[Python-ideas] async: feedback on EventLoop API

Guido van Rossum guido at python.org
Fri Dec 21 16:45:46 CET 2012


On Fri, Dec 21, 2012 at 3:38 AM, Jasper St. Pierre <jstpierre at mecheye.net>
wrote:
> I read over the wait_one() proposal again, and I still don't understand
it,
> so it would need more explanation to me.
>
> But I don't see the point of avoiding callbacks. In this case, we have two
> or more in-flight requests that can be finished at any time. This does not
> have a synchronous code equivalent -- callbacks are pretty much the only
> mechanism we can use to be notified when something is done.

Perhaps you haven't quite gotten used to coroutines? There are callbacks
underneath making it all work, but the user code rarely sees those. Let's
start with the following *synchronous* code as an example.

def indexer(urls):
    # urls is a set of strings
    done = {}  # dict mapping url to (data, links)
    while urls:
        data = urlfetch(url.pop())
        links = parse(data)
        done[url] = (data, links)
        for link in link:
            if link not in urls and link not in done:
                urls.add(link)
    return done

(Let's hope this is indexing a small static site and not the entire
internet. :-)

Now suppose we make urlfetch() a coroutine and we want to run all the
urlfetches in parallel. The toplevel index() function becomes a coroutine
too. We use the convention that coroutines' names end in _async, to remind
us that they return Futures. The phrase "x = yield from foo_async()" is
equivalent to the synchronous call "x = foo()".

@coroutine
def indexer_async(urls):
    done = {}
    # A dict mapping tasks to urls:
    running = {Task(urlfetch_async(url)), url for url in urls}
    while running:
        # The yield from will return a Future
        tsk = *yield from* wait_one_async(running)
        url = running.pop(tsk)
        data = tsk.result()  # May raise
        links = parse(data)
        done[url] = (data, links)
        for link in links:
            if link not in urls and link not in done:
                urls.add(link)
                tsk = Task(urlfetch_async(link)
                running[tsk] = link
    return done

This creates len(urls) initial tasks to parse the urls, and creates new
urls as new links are parsed. The assumption here is that the only blocking
I/O is done in the urlfetch_async() task. The indexer blocks at the *yield
from* in the marked line, at which point any or all of the urlfetch tasks
get to run some, and once one of them completes, wait_one_async() returns
that task. (A task is a Future that wraps a coroutine, by the way.
wait_one_async() works with Futures too.) We then inspect the completed
task with .result(), which gives us the data, which we parse as usual. The
data structures are a little more elaborate because we have to keep track
of the mapping from task to url. We add new tasks to the running dict as
soon as we have parsed their links, so they can all get started.

Note that in PEP 3156, I don't use the _async convention, but everything in
this example will work there once wait_one() is added.

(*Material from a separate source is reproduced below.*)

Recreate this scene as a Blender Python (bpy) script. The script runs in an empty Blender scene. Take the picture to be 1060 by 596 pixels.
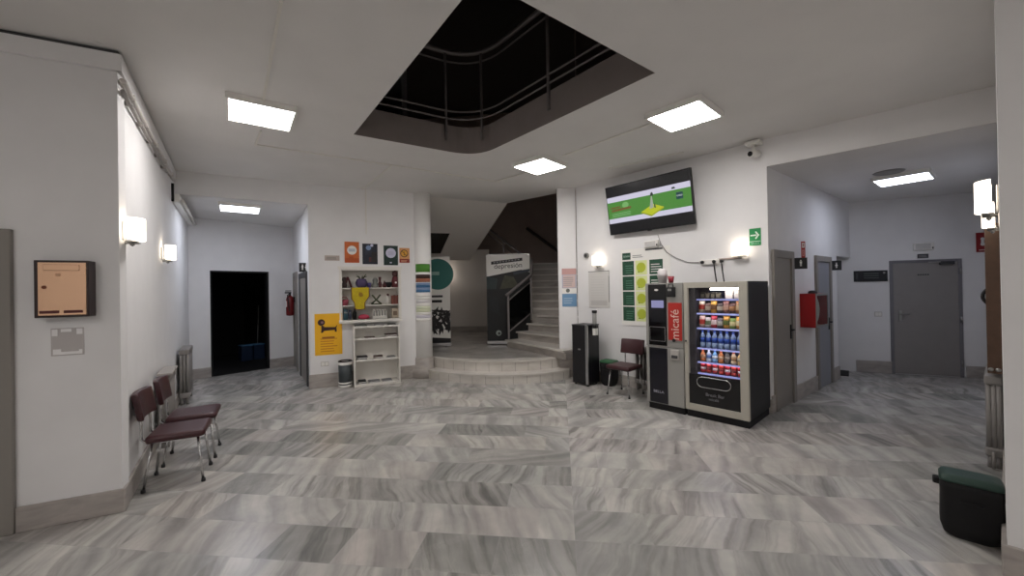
import bpy, bmesh, math, random
from mathutils import Vector, Matrix, Euler
from mathutils.geometry import tessellate_polygon
random.seed(7)
S = bpy.context.scene
C = S.collection
PI = math.pi
# ------------------------------------------------------------------ camera
F, CZ = 410.0, 1.65
camd = bpy.data.cameras.new('camera'); cam = bpy.data.objects.new('camera', camd); C.objects.link(cam)
camd.sensor_width = 36; camd.lens = 36 * F / 1060; camd.clip_start = 0.05; camd.clip_end = 100
RM = (Matrix.Rotation(PI / 2 + math.radians(.28), 4, 'X') @ Matrix.Rotation(math.radians(-1), 4, 'Z'))
cam.matrix_world = Matrix.Translation((0, 0, CZ)) @ RM
S.camera = cam
S.view_settings.view_transform = 'Standard'; S.view_settings.look = 'None'
S.view_settings.gamma = 1; S.view_settings.use_curve_mapping = False
S.view_settings.exposure = 1.42
EYE = Vector((0, 0, CZ))

def ray(px, py):
    return RM.to_3x3() @ Vector(((px - 530) / F, (298 - py) / F, -1))
def flr(px, py, z=0.0):
    d = ray(px, py); return EYE + d * ((z - CZ) / d.z)
class Wall:
    """a vertical plane of the plan: u runs to the right seen from the room, n points into the room"""
    def __init__(s, A, B):
        s.A = Vector(A); s.B = Vector(B); d = s.B - s.A; s.L = d.length; s.u = d / s.L
        s.n = Vector((s.u.y, -s.u.x)); s.rz = math.atan2(s.u.y, s.u.x)
    def hit(s, px, py, off=0.0):
        d = ray(px, py); a = s.A + s.n * off
        t = a.dot(s.n) / d.xy.dot(s.n); P = EYE + d * t
        return (P.xy - s.A).dot(s.u), P.z
    def pt(s, a, off=0.0, z=0.0):
        q = s.A + s.u * a + s.n * off; return Vector((q.x, q.y, z))

# plan (metres, camera above the origin looking along +y)
M0 = (-5.73, 1.74); L0 = (-3.03, 3.06); B1 = (-5.10, 5.99); C0 = (-6.33, 7.75); D0 = (-5.10, 9.25)
E0 = (-3.52, 6.87); F0 = (-1.95, 7.60); T2 = (1.23, 7.43); T1 = (3.33, 5.13); H0 = (6.41, 7.50)
X0 = (8.28, 6.66); P0 = (2.755, 2.23); P1 = (3.95, .82); R1 = (4.95, 3.63)
WM, WL, WA, WR = Wall(M0, L0), Wall(L0, C0), Wall(C0, D0), Wall(D0, E0)
WP, WT, WH, WB, WX, WQ = Wall(E0, F0), Wall(T2, T1), Wall(T1, H0), Wall(H0, X0), Wall(X0, P0), Wall(P0, P1)
H, HL = 3.55, 3.19
LAND = .36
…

Also note that the trick is that wait_one_async() must return a Future
whose result is another Future. The first Future is used (and thrown away)
by *yield from*; that Future's result is one of the original Futures
representing a completed task.

I hope this is clearer. I'm not saying this is the best or only way of
writing an async indexer using yield from (and I left out error handling)
but hopefully it is an illustrative example.